### EXERCISE DIRECTIONS:
Check every line below for the word "scene" and give only the number of lines where it appears.
** Start of EXTRACTED DATA **
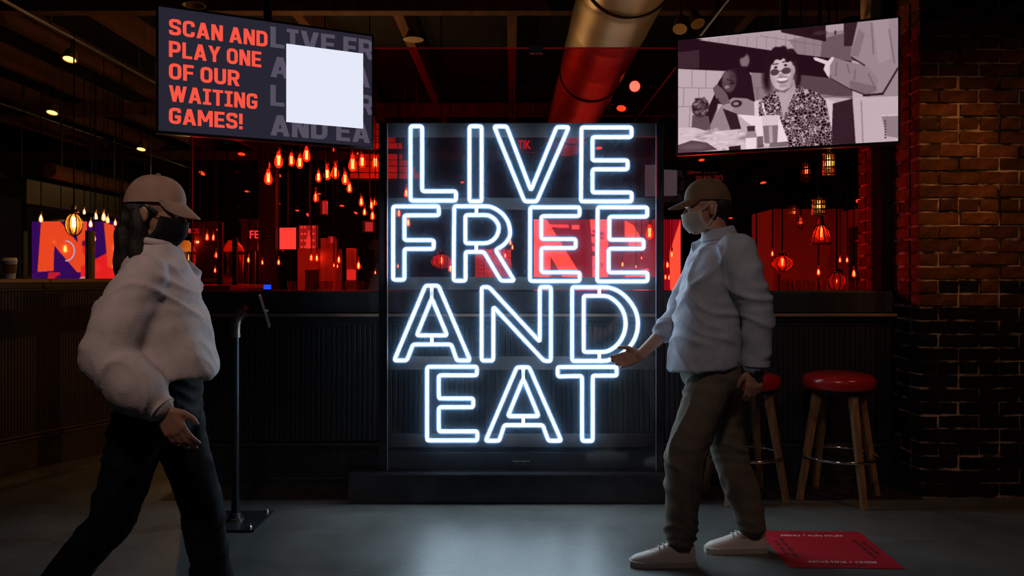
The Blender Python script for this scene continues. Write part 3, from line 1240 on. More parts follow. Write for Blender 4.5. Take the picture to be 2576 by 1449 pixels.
** End of EXTRACTED DATA **
** Start of EXTRACTED DATA **
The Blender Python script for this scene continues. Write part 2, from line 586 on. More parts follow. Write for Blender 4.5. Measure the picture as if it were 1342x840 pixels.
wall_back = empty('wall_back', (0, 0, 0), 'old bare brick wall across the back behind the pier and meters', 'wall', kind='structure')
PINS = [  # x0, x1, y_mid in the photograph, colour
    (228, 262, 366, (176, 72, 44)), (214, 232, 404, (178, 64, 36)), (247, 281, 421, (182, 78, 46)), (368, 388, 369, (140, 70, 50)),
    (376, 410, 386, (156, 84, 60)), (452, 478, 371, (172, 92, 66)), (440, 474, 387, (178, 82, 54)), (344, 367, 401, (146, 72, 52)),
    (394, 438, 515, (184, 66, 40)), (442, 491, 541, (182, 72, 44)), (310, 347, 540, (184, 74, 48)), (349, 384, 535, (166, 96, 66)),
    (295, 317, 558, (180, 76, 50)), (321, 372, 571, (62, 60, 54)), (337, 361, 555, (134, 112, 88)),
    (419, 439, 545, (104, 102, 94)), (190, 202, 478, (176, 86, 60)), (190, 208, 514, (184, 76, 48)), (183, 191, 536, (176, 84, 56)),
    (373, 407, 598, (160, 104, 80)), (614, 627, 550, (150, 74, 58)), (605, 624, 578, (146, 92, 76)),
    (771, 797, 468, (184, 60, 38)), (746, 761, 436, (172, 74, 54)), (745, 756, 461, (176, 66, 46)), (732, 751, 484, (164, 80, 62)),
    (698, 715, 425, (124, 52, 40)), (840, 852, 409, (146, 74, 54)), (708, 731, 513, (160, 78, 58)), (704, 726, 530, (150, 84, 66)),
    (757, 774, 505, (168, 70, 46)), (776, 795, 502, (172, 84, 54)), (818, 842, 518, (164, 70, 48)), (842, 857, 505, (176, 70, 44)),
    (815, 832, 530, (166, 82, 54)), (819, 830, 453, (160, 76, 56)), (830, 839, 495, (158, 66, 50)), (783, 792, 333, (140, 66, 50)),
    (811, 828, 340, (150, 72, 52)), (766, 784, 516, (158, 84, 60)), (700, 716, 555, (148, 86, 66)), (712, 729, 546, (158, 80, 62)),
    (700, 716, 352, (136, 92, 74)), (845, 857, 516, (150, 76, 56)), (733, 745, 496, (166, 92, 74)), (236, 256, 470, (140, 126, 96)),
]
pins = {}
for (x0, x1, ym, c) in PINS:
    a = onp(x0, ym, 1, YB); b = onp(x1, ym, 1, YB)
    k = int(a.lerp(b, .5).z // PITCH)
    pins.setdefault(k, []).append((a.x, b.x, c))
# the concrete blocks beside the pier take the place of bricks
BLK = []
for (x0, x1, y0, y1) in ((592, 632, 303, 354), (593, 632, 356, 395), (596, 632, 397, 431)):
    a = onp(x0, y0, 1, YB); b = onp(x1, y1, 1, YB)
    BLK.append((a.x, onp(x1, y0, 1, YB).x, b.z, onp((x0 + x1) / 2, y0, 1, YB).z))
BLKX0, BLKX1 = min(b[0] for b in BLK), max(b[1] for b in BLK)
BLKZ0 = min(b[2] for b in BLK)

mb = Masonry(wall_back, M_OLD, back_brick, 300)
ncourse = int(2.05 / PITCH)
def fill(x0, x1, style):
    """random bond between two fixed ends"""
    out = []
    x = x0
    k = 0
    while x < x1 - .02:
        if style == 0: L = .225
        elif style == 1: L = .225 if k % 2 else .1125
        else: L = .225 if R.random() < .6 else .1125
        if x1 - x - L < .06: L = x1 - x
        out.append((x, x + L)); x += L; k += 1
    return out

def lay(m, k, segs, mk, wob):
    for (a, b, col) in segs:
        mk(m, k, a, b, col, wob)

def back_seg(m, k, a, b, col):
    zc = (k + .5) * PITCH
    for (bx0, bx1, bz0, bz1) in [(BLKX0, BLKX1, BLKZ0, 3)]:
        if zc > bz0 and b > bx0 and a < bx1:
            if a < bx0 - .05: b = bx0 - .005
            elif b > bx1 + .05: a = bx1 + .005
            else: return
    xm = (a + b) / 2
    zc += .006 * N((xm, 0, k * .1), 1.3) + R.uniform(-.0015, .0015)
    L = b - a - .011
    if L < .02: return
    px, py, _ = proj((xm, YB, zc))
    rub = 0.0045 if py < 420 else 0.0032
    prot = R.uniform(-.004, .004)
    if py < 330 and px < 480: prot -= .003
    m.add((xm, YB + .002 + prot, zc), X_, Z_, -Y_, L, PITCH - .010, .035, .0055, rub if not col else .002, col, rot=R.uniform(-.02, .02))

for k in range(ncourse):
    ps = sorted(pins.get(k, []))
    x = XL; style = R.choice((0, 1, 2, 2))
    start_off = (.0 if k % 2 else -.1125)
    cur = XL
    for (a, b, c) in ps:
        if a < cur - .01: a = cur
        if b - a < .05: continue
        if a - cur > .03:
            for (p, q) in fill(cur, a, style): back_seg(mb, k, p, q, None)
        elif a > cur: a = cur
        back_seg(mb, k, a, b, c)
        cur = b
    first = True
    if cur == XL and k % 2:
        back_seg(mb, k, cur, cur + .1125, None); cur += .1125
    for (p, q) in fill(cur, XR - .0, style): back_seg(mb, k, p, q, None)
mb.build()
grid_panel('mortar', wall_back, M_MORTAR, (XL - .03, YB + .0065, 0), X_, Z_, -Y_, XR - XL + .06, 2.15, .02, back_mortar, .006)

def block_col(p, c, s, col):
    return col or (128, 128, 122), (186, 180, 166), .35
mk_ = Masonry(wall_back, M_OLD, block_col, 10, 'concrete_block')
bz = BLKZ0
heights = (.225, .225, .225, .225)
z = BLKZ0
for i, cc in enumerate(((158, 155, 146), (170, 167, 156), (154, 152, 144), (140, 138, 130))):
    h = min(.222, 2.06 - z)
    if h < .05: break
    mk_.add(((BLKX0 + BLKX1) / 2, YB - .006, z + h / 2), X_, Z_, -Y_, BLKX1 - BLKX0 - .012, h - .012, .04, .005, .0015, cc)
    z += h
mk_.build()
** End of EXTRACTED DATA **
** Start of EXTRACTED DATA **
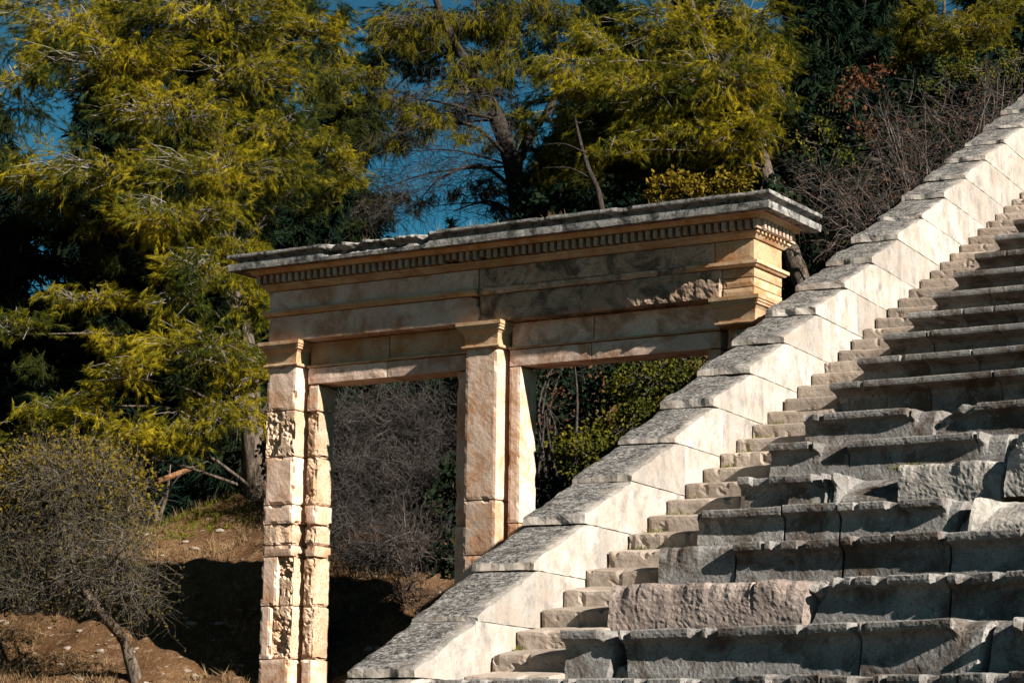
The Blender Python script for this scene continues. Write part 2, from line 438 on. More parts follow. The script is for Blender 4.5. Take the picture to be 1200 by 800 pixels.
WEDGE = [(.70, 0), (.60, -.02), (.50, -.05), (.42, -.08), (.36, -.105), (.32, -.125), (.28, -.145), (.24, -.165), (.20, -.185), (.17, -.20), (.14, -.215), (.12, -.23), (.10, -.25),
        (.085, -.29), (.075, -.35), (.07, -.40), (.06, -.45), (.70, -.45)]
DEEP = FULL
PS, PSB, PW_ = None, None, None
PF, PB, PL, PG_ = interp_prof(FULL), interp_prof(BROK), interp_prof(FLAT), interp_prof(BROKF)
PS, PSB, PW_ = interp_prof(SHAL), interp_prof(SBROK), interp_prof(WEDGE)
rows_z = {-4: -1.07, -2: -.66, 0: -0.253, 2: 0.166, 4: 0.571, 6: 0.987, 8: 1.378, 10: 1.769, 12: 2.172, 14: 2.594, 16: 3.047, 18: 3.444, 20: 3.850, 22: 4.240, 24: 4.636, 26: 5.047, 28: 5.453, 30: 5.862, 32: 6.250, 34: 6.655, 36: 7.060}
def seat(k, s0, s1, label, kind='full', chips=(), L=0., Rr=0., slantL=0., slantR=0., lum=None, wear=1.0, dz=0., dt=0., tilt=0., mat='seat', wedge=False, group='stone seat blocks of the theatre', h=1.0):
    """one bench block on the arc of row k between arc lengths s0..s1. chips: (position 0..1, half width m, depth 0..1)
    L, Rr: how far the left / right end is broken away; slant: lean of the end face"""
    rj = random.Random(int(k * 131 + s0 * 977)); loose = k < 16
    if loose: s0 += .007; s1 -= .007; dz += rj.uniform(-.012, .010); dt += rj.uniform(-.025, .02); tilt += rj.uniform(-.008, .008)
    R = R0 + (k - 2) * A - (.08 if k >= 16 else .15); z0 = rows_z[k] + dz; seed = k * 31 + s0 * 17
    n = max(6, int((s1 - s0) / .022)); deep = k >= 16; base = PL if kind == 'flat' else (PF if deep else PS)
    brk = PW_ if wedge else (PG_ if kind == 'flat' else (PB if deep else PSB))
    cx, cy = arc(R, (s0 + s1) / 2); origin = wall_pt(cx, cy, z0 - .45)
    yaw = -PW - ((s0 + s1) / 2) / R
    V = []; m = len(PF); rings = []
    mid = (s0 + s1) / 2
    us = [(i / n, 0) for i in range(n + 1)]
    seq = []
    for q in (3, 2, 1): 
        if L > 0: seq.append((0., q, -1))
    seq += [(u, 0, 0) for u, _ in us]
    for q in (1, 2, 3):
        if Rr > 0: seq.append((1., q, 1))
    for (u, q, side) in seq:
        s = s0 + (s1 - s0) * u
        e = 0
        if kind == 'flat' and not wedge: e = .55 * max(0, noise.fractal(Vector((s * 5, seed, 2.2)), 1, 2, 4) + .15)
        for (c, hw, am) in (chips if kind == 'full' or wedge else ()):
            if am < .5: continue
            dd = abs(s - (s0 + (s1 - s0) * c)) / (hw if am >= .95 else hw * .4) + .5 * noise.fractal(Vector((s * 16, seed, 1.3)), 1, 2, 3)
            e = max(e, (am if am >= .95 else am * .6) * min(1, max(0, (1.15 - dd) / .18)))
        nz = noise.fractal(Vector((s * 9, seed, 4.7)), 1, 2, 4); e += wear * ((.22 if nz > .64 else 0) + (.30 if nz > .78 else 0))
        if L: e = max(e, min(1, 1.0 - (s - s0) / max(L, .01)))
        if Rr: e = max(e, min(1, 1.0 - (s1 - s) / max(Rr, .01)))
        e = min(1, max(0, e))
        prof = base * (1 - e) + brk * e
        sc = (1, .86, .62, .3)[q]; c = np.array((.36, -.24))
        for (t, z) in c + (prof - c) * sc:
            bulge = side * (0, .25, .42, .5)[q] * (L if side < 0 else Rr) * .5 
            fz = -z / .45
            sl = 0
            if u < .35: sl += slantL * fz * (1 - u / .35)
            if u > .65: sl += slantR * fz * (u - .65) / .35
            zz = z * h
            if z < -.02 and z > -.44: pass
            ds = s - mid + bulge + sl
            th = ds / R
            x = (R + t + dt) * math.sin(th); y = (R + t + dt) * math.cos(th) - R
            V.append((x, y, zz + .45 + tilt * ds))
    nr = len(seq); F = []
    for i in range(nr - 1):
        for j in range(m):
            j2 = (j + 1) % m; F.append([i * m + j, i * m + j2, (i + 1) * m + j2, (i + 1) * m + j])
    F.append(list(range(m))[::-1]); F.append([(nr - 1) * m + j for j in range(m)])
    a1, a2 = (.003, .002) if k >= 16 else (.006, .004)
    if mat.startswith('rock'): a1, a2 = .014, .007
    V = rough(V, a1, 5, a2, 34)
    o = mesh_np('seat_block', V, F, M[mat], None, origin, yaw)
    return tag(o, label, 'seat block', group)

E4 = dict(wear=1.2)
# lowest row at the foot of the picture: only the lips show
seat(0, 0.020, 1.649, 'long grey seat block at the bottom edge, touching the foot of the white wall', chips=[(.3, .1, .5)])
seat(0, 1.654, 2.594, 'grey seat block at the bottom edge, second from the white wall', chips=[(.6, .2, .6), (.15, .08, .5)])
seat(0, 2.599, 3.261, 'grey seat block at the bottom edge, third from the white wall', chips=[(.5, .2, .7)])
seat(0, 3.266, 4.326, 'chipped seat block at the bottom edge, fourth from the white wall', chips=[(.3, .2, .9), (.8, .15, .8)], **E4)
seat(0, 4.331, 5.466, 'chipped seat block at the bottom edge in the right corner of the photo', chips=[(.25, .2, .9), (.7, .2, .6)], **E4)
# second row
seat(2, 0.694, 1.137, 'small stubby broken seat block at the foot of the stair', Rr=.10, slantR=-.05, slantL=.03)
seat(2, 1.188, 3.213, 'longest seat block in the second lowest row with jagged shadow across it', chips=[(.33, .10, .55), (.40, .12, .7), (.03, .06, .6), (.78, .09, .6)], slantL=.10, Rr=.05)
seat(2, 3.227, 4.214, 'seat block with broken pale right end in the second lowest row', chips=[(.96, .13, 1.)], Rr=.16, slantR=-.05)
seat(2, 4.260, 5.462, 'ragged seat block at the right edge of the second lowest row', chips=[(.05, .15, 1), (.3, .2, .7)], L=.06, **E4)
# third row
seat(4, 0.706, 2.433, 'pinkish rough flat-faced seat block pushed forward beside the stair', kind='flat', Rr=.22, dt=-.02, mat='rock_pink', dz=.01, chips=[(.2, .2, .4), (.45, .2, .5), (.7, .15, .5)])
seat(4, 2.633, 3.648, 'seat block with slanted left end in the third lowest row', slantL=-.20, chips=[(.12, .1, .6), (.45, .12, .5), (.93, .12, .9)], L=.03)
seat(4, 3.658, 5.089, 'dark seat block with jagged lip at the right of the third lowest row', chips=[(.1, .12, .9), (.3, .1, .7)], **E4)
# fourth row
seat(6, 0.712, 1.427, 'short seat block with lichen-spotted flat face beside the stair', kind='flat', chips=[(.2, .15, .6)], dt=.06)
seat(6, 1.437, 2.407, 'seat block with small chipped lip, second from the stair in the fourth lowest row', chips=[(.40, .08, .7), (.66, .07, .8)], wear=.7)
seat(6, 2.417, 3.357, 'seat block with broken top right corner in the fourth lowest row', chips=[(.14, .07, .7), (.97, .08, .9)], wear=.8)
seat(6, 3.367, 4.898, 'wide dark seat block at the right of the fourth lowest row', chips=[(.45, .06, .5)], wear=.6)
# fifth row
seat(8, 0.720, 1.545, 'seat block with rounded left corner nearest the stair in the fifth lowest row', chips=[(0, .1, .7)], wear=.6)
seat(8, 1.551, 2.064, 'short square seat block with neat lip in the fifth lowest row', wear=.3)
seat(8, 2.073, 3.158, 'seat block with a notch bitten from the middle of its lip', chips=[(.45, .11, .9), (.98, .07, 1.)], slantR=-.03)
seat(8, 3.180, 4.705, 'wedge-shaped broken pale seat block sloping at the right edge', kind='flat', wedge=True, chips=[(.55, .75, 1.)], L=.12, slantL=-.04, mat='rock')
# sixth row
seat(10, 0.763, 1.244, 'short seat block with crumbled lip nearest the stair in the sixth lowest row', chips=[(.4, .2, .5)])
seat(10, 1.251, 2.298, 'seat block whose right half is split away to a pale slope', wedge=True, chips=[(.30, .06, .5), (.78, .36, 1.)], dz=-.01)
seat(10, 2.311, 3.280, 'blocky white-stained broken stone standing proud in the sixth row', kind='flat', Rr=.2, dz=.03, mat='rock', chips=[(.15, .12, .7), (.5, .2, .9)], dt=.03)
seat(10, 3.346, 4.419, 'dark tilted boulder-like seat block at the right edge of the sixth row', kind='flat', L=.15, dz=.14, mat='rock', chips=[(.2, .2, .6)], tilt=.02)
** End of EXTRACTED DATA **
### FULL ANSWER:
3